*Do this*
Look through the listing and locate every line containing the word "Blender"; copy those lines.

--- START ---

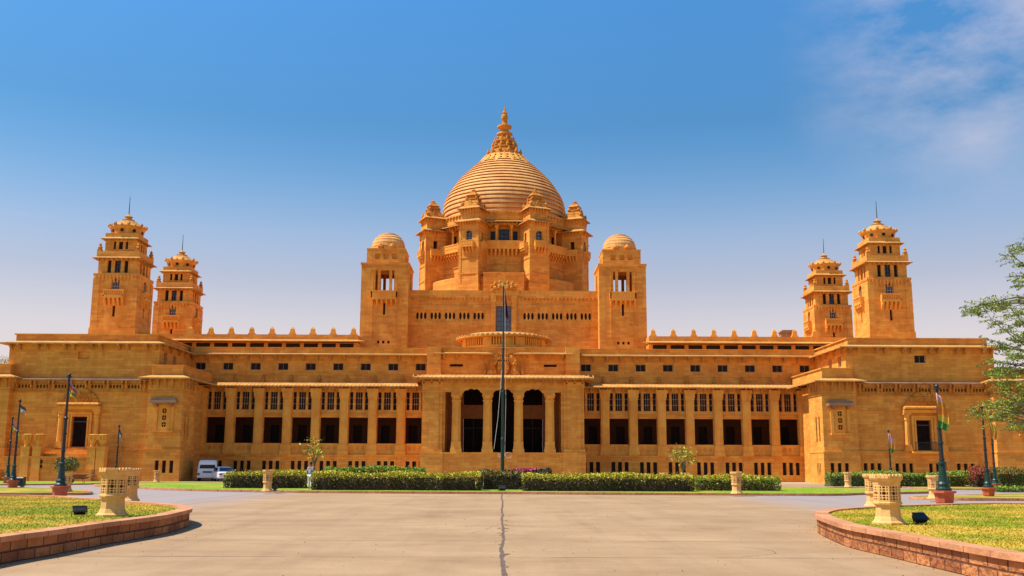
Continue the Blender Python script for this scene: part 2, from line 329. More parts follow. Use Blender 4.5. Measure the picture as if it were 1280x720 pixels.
# ---- the wings at either end
def wing(s):
    m = MB(); m.X = Matrix.Scale(s, 4, (1, 0, 0)); R = s > 0
    cx = 43.95
    g1 = [38.3, 41.6, 45.1, 48.0] if R else []
    m.wall((0, 105), (1, 0), 36.8, 51.3, 3.3, 10.5, [(cx - .78, cx + .78, 3.45, 6.55)], .5)
    m.wall((0, 104.85), (1, 0), 36.8, 51.3, 0, 3.15, [(g + d - .2, g + d + .2, .85, 2.1) for g in g1 for d in (-.72, 0, .72)], .3)
    m.box(36.8, 51.3, 104.72, 105.2, 3.15, 3.32); m.box(36.8, 51.3, 104.94, 105.1, 7.35, 7.47)
    m.wall((0, 105.5), (1, 0), 36.3, 52.1, 10.5, 14.3, [(cx + .3 - .6, cx + .3 + .6, 12.6, 13.4)], .3)
    # side of the upper storey towards the middle, with two windows
    m.wall((36.3, 0), (0, -1), -128, -105.5, 10.5, 14.3, [(-107.9, -106.9, 12.3, 13.5), (-111, -110, 12.3, 13.5)], .3)
    m.box(36.3, 52.1, 105.5, 128, 14.2, 14.3, 'f'); m.quad((52.1, 105.5, 0), (52.1, 128, 0), (52.1, 128, 14.3), (52.1, 105.5, 14.3))
    m.box(36.75, 51.7, 105.9, 128, 14.5, 15.2); m.box(36.6, 51.85, 105.75, 128, 15.2, 15.32)
    # wall of the court behind the pavilion
    m.box(34.1, 37, 108.6, 116, 0, 10.5)
    w = part(m, 'wing', 'stone', pal)
    e = MB(); e.X = m.X; e.eave(36.5, 51.9, 105.7, 128, 1.0, 14.12, .28, .14)
    e.brackets(37.2, 51.4, 105.5, 14.25, 3.1, w=.24, d=.75, h=.7, pair=.45)
    for y in (106.4, 108.9, 111.6, 113.6): e.box(35.7, 36.35, y - .12, y + .12, 13.95, 14.25); e.box(36.0, 36.35, y - .12, y + .12, 13.6, 13.95)
    part(e, 'eave', 'eave', w)
    e = MB(); e.X = m.X; e.box(36.9, 51.3, 104.55, 105.6, 10.28, 10.42); e.quad((36.9, 104.55, 10.42), (51.3, 104.55, 10.42), (51.3, 105.5, 10.62), (36.9, 105.5, 10.62)); part(e, 'ledge', 'old', w)
    # carved frieze: paired brackets with pierced panels between them
    fz = MB(); fz.X = m.X; fz.box(36.9, 51.3, 104.9, 105.1, 9.12, 9.22)
    fz.brackets(37.6, 50.9, 105, 10.28, 1.9, w=.2, d=.4, h=1.0, pair=.22)
    for i in range(7):
        x = 37.6 + 1.9 * (i + .5)
        fz.c = 0
        for k in range(4): fz.cell(x - .68 + .34 * k, x - .34 + .34 * k, 9.4, 10.0, 104.93, .13, .2, .1, 8)
        fz.c = 1; fz.quad((x - .68, 105 - .012, 9.4), (x + .68, 105 - .012, 9.4), (x + .68, 105 - .012, 10.0), (x - .68, 105 - .012, 10.0))
    part(fz, 'frieze', ['carved', mat_pit], w)
    if R: inst('window', W_SMALL, w, (s * (cx + .3), 105.7, 12.6))
    else:
        b = MB(); b.quad((-.6, 0, 0), (.6, 0, 0), (.6, 0, .8), (-.6, 0, .8)); part(b, 'blind_panel', 'stone', w, (s * (cx + .3), 105.72, 12.6))
    for y in (107.4, 110.5): inst('window', W_SIDE, w, (s * 36.5, y, 12.3), rz=-s * math.pi / 2)
    for g in g1:
        for d in (-.72, 0, .72): inst('slit_window', W_SLITB, w, (s * (g + d), 105.1, .85))
    # the portal
    p = MB()
    for sg in (-1, 1):
        x = sg * 1.85
        for a, z0, z1 in ((.36, 3.33, 3.7), (.3, 3.7, 4.0)): p.box(x - a, x + a, -.5, .02, z0, z1)
        p.lathe([(.27, 4.0), (.23, 6.5), (.3, 6.55), (.3, 6.7), (.24, 6.75), (.38, 7.1)], 8, x, -.22, math.pi / 8)
        p.box(x - .4, x + .4, -.55, .02, 7.1, 7.3)
        p.box(sg * 1.18 - .12, sg * 1.18 + .12, -.14, .02, 3.33, 6.8); p.box(sg * .88 - .09, sg * .88 + .09, -.07, .02, 3.33, 6.65)
    p.box(-1.3, 1.3, -.14, .02, 6.8, 7.02); p.box(-.97, .97, -.07, .02, 6.65, 6.78)
    p.box(-2.2, 2.2, -.6, .02, 7.3, 7.62)
    po = part(p, 'portal', 'trim', w, (s * cx, 105, 0))
    h = MB(); h.frus(0, -.3, 7.84, 8.02, 2.2, .6, 2.0, .3); h.box(-2.2, 2.2, -.9, .02, 7.66, 7.84); part(h, 'portal_hood', 'carved', w, (s * cx, 105, 0))
    r = MB(); rr = random.Random(3); r.X = Matrix.Rotation(math.pi / 2, 4, 'X')
    r.prism([(-1.9, 8.0), (1.9, 8.0), (1.75, 8.5), (1.2, 8.9), (.75, 9.35), (0, 9.6), (-.75, 9.35), (-1.2, 8.9), (-1.75, 8.5)], -.02, .22); r.X = None
    for i in range(90):
        t = rr.uniform(-1, 1); x = t * 1.75; z = 8.1 + rr.uniform(0, 1.4 * (1 - abs(t) ** 1.5 * .72)); q = rr.uniform(.06, .15); e = rr.uniform(.5, 1.8)
        r.lathe([(.01, z - q * e), (q, z - q * .3), (q * .8, z + q * .4), (.01, z + q * e)], 6, x, -.22, rr.uniform(0, 1), sy=.9)
    part(r, 'carved_crest', 'carved', w, (s * cx, 105, 0))
    d = MB(); d.box(-.77, .77, .36, .42, 3.46, 6.54); d.box(-.05, .05, .32, .36, 3.46, 6.0)
    d.c = 1; d.box(-.77, .77, .30, .36, 6.0, 6.1); d.box(-.77, -.68, .32, .36, 3.46, 6.54); d.box(.68, .77, .32, .36, 3.46, 6.54)
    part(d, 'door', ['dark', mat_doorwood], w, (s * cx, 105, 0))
    if R:
        q = MB()
        for i in range(20): x = -1.4 + i * 2.8 / 19; q.tube([(x, -.9, 3.3), (x, -.9, 4.2)], .022, 5)
        q.box(-1.45, 1.45, -.93, -.87, 4.2, 4.26); q.c = 1; q.box(-1.6, 1.6, -1.0, -.16, 3.1, 3.32)
        part(q, 'balcony_railing', ['iron', 'trim'], w, (s * cx, 105, 0))
    # pavilions: lower blocks that step forward at both ends of the wing
    for (x0, x1, y0, gx) in ((33.24, 36.85, 104.45, [34.72]), (51.1, 57.9, 104.2, [54.6] if R else [])):
        b = MB(); b.X = m.X; inner = x0 < 40; pc = (x0 + x1) / 2
        hs = [(pc - .55, pc + .55, 5.3, 7.6)]
        b.wall((0, y0), (1, 0), x0, x1, 3.3, 10.6, hs, .2)
        b.wall((0, y0 - .12), (1, 0), x0 - .12, x1 + .05, 0, 3.15, [(g + d - .2, g + d + .2, .85, 2.1) for g in gx for d in (-.75, 0, .75)], .3)
        sl = [(-106.9, -106.5, 4.3, 6.9), (-105.9, -105.5, 4.3, 6.9)] if inner else []
        b.wall((x0, 0), (0, -1), -109, -y0, 3.3, 10.6, sl, .3)
        b.wall((x0 - .12, 0), (0, -1), -109, -y0 + .12, 0, 3.15, [(a - .12, a + .12, .85, 2.1) for a in (-106.6, -106.1, -105.6)] if inner else [], .3)
        b.quad((x1, y0, 3.3), (x1, 109, 3.3), (x1, 109, 10.6), (x1, y0, 10.6)); b.quad((x1 + .05, y0 - .12, 0), (x1 + .05, 109, 0), (x1 + .05, 109, 3.15), (x1 + .05, y0 - .12, 3.15))
        b.box(x0 - .16, x1 + .09, y0 - .16, 109, 3.15, 3.3); b.box(x0 - .1, x1 + .08, y0 - .1, 109, 9.12, 9.22)
        b.box(x0 + .25, x1 - .1, y0 + .35, 109 if not inner else 116, 10.75, 11.85, ''); b.box(x0 + .12, x1, y0 + .22, 109 if not inner else 116, 11.85, 11.97)
        if inner: b.box(x0 + .6, x0 + 1.4, y0 - .02, y0 + .05, 0, .01)
        pv = part(b, 'pavilion', 'stone', w)
        e = MB(); e.X = m.X; e.eave(x0 + .1, x1 - .1, y0 + .1, 109 if not inner else 114.2, 1.0, 10.42, .3, .14)
        e.brackets(x0 + .3, x1 - .3, y0, 10.5, .75, d=.5, h=1.0)
        for y in (y0 + .4, y0 + 1.3, y0 + 2.2, y0 + 3.1): e.box(x0 - .5, x0 + .02, y - .09, y + .09, 10.1, 10.5); e.box(x0 - .25, x0 + .02, y - .09, y + .09, 9.5, 10.1)
        part(e, 'eave', 'eave', pv)
        j = MB()
        for k in range(3): j.cell(-.35, .35, 5.42 + k * .7, 6.12 + k * .7, 0, .24, .27, .08)
        j.box(-.55, -.35, 0, .1, 5.3, 7.6); j.box(.35, .55, 0, .1, 5.3, 7.6); j.box(-.35, .35, 0, .1, 5.3, 5.42); j.box(-.35, .35, 0, .1, 7.52, 7.6)
        for k in range(3):
            z = 5.77 + k * .7
            for a in (0, math.pi / 2): j.box(-.24 if not a else -.025, .24 if not a else .025, .03 + .002 * (a > 0), .06, z - (.025 if not a else .27), z + (.025 if not a else .27))
        j.box(-1.0, -.7, -.1, 0, 5.2, 7.9); j.box(.7, 1.0, -.1, 0, 5.2, 7.9); j.box(-1.05, 1.05, -.25, 0, 4.95, 5.18)
        j.c = 1; j.quad((-.5, .15, 5.3), (.5, .15, 5.3), (.5, .15, 7.6), (-.5, .15, 7.6))
        part(j, 'jali_panel', ['trim', 'void'], pv, (s * pc, y0, 0))
        h = MB(); h.frus(0, -.25, 8.15, 8.5, 1.35, .55, 1.15, .25); h.box(-1.35, 1.35, -.8, 0, 7.95, 8.15); h.box(-.9, -.7, -.5, 0, 7.6, 7.95); h.box(.7, .9, -.5, 0, 7.6, 7.95)
        part(h, 'window_hood', 'old', pv, (s * pc, y0, 0))
        for g in gx:
            for d in (-.75, 0, .75): inst('slit_window', W_SLITB, pv, (s * (g + d), y0 + .15, .85))
        if inner:
            for yy in (106.7, 105.7): inst('slit_window', W_TALL, pv, (s * (x0 + .25), yy, 4.3), rz=-s * math.pi / 2)
            for yy in (106.6, 106.1, 105.6): inst('slit_window', W_SLITB, pv, (s * (x0 + .15), yy, .85), rz=-s * math.pi / 2)
mat_pit = mat('carved_hollow', (.10, .035, .012), .9, var=.3); mat_darkwood = mat('dark_timber', (.03, .012, .008), .7, var=.3); mat_doorwood = mat('door_timber', (.10, .04, .018), .6, var=.3)
W_SIDE = win_mesh('window', 1.0, 1.2, 3, 3); W_SLITB = pane_mesh('slit_window', .44, 1.3); W_TALL = pane_mesh('slit_window', .44, 2.6)
wing(-1); wing(1)

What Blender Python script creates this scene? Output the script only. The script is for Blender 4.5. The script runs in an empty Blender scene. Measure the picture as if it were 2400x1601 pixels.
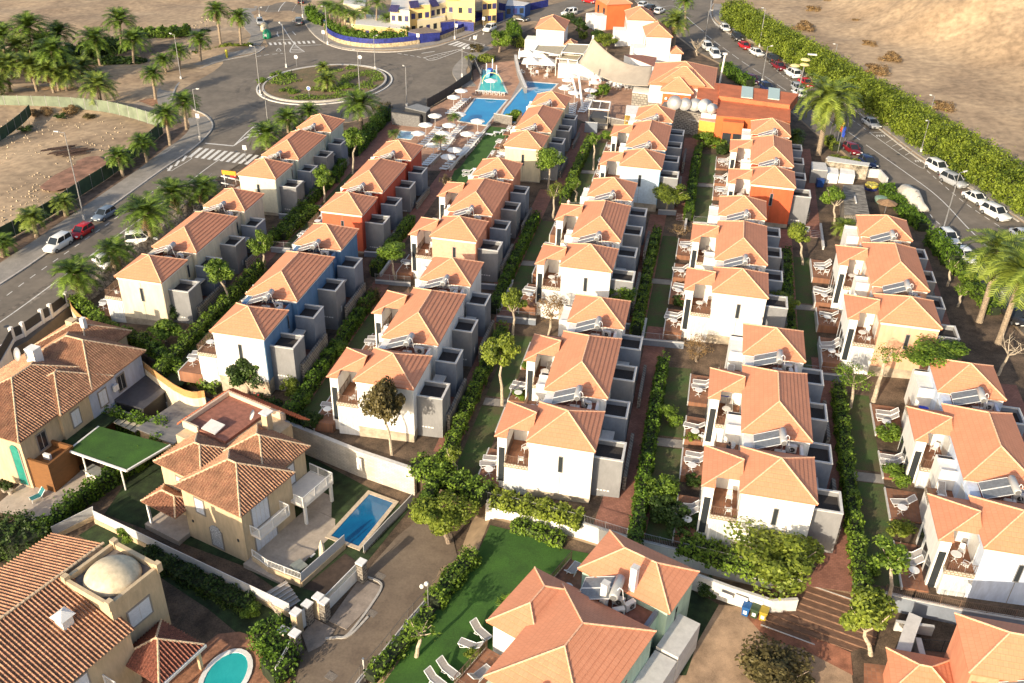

--- END ---

*Response to the exercise*
Continue the Blender Python script for this scene: part 2, from line 329. More parts follow. Use Blender 4.5. Measure the picture as if it were 1280x720 pixels.
What Blender Python script creates this scene? Output the script only. The script is for Blender 4.5. The script runs in an empty Blender scene. Measure the picture as if it were 2400x1601 pixels.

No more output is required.